╭──

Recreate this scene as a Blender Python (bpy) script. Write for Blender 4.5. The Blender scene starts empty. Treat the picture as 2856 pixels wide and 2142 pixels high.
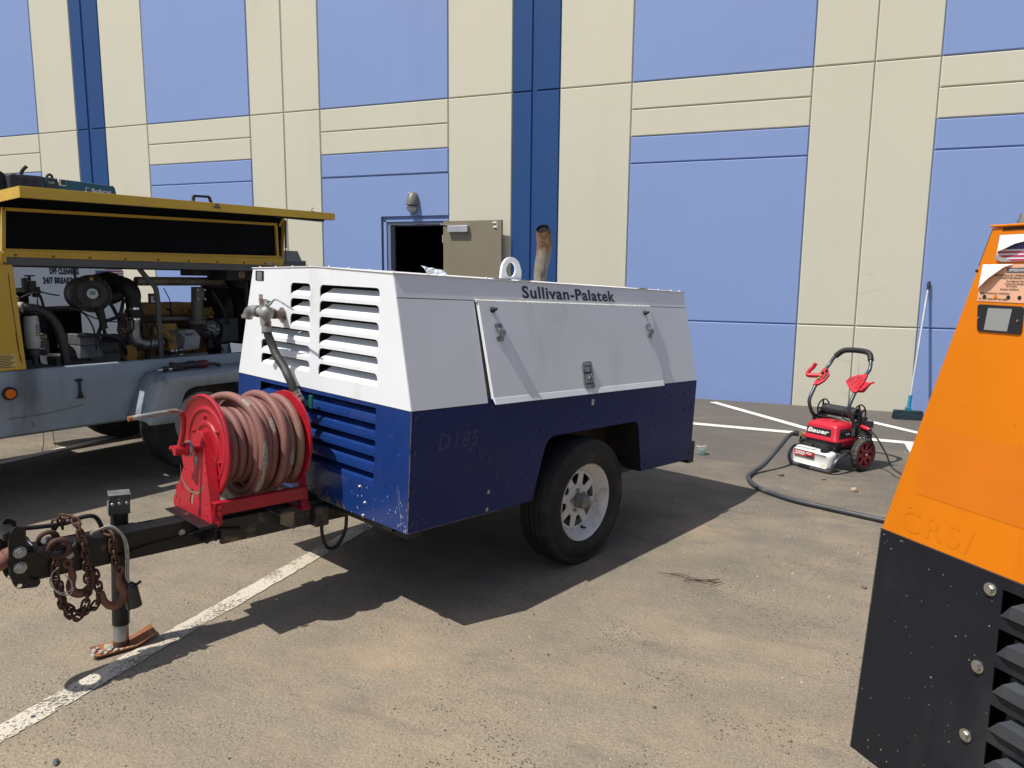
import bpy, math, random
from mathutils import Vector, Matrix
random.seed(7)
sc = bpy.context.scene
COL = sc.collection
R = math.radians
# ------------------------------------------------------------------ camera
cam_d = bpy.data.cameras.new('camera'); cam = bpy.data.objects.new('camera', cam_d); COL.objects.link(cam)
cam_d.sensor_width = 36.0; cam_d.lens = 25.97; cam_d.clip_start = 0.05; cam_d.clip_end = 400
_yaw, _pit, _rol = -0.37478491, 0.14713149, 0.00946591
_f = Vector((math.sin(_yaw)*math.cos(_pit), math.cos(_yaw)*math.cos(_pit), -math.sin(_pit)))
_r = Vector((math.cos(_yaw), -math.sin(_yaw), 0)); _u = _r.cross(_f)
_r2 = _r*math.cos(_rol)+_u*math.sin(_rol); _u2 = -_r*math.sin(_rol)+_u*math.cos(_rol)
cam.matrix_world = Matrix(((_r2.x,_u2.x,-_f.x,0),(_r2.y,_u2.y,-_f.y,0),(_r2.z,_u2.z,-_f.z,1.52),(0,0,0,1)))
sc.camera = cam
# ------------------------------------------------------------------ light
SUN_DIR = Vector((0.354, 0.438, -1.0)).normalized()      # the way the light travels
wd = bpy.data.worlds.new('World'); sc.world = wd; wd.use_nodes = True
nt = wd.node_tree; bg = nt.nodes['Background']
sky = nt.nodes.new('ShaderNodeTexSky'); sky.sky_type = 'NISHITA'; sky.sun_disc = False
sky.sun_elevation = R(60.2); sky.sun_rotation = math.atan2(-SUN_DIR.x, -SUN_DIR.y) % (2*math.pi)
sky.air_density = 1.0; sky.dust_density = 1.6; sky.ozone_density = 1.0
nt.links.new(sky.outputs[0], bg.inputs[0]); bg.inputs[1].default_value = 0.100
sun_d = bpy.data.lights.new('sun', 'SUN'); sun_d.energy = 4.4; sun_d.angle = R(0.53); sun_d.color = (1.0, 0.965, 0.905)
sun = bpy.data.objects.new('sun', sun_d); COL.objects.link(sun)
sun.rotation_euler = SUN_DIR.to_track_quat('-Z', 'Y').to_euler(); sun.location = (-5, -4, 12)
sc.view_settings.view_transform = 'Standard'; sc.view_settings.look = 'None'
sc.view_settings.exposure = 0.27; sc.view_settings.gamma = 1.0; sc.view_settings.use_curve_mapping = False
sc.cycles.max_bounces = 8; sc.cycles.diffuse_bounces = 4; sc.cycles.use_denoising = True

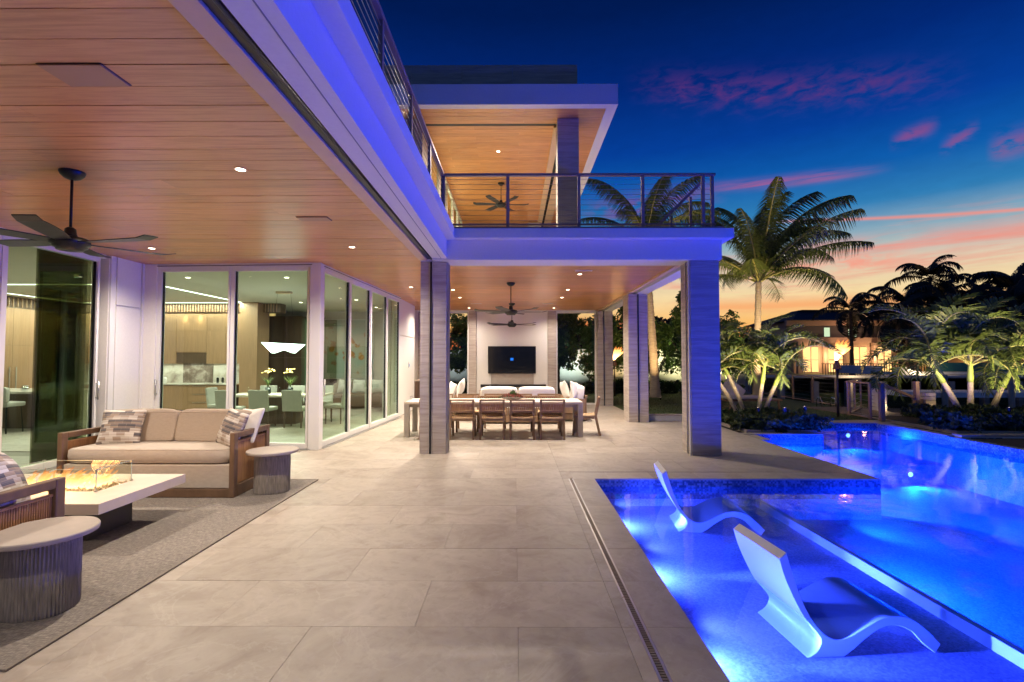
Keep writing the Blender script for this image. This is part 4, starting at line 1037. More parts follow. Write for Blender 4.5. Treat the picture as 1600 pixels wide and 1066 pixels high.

╰──

Output all of the entries verbatim, leaving out any images.

Reply>
Recreate this scene as a Blender Python (bpy) script. Write for Blender 4.5. The Blender scene starts empty. Treat the picture as 2856 pixels wide and 2142 pixels high.
import bpy, math, random
from mathutils import Vector, Matrix
random.seed(7)
sc = bpy.context.scene
COL = sc.collection
R = math.radians
# ------------------------------------------------------------------ camera
cam_d = bpy.data.cameras.new('camera'); cam = bpy.data.objects.new('camera', cam_d); COL.objects.link(cam)
cam_d.sensor_width = 36.0; cam_d.lens = 25.97; cam_d.clip_start = 0.05; cam_d.clip_end = 400
_yaw, _pit, _rol = -0.37478491, 0.14713149, 0.00946591
_f = Vector((math.sin(_yaw)*math.cos(_pit), math.cos(_yaw)*math.cos(_pit), -math.sin(_pit)))
_r = Vector((math.cos(_yaw), -math.sin(_yaw), 0)); _u = _r.cross(_f)
_r2 = _r*math.cos(_rol)+_u*math.sin(_rol); _u2 = -_r*math.sin(_rol)+_u*math.cos(_rol)
cam.matrix_world = Matrix(((_r2.x,_u2.x,-_f.x,0),(_r2.y,_u2.y,-_f.y,0),(_r2.z,_u2.z,-_f.z,1.52),(0,0,0,1)))
sc.camera = cam
# ------------------------------------------------------------------ light
SUN_DIR = Vector((0.354, 0.438, -1.0)).normalized()      # the way the light travels
wd = bpy.data.worlds.new('World'); sc.world = wd; wd.use_nodes = True
nt = wd.node_tree; bg = nt.nodes['Background']
sky = nt.nodes.new('ShaderNodeTexSky'); sky.sky_type = 'NISHITA'; sky.sun_disc = False
sky.sun_elevation = R(60.2); sky.sun_rotation = math.atan2(-SUN_DIR.x, -SUN_DIR.y) % (2*math.pi)
sky.air_density = 1.0; sky.dust_density = 1.6; sky.ozone_density = 1.0
nt.links.new(sky.outputs[0], bg.inputs[0]); bg.inputs[1].default_value = 0.100
sun_d = bpy.data.lights.new('sun', 'SUN'); sun_d.energy = 4.4; sun_d.angle = R(0.53); sun_d.color = (1.0, 0.965, 0.905)
sun = bpy.data.objects.new('sun', sun_d); COL.objects.link(sun)
sun.rotation_euler = SUN_DIR.to_track_quat('-Z', 'Y').to_euler(); sun.location = (-5, -4, 12)
sc.view_settings.view_transform = 'Standard'; sc.view_settings.look = 'None'
sc.view_settings.exposure = 0.27; sc.view_settings.gamma = 1.0; sc.view_settings.use_curve_mapping = False
sc.cycles.max_bounces = 8; sc.cycles.diffuse_bounces = 4; sc.cycles.use_denoising = True

Keep writing the Blender script for this image. This is part 4, starting at line 1037. More parts follow. Write for Blender 4.5. Treat the picture as 1600 pixels wide and 1066 pixels high.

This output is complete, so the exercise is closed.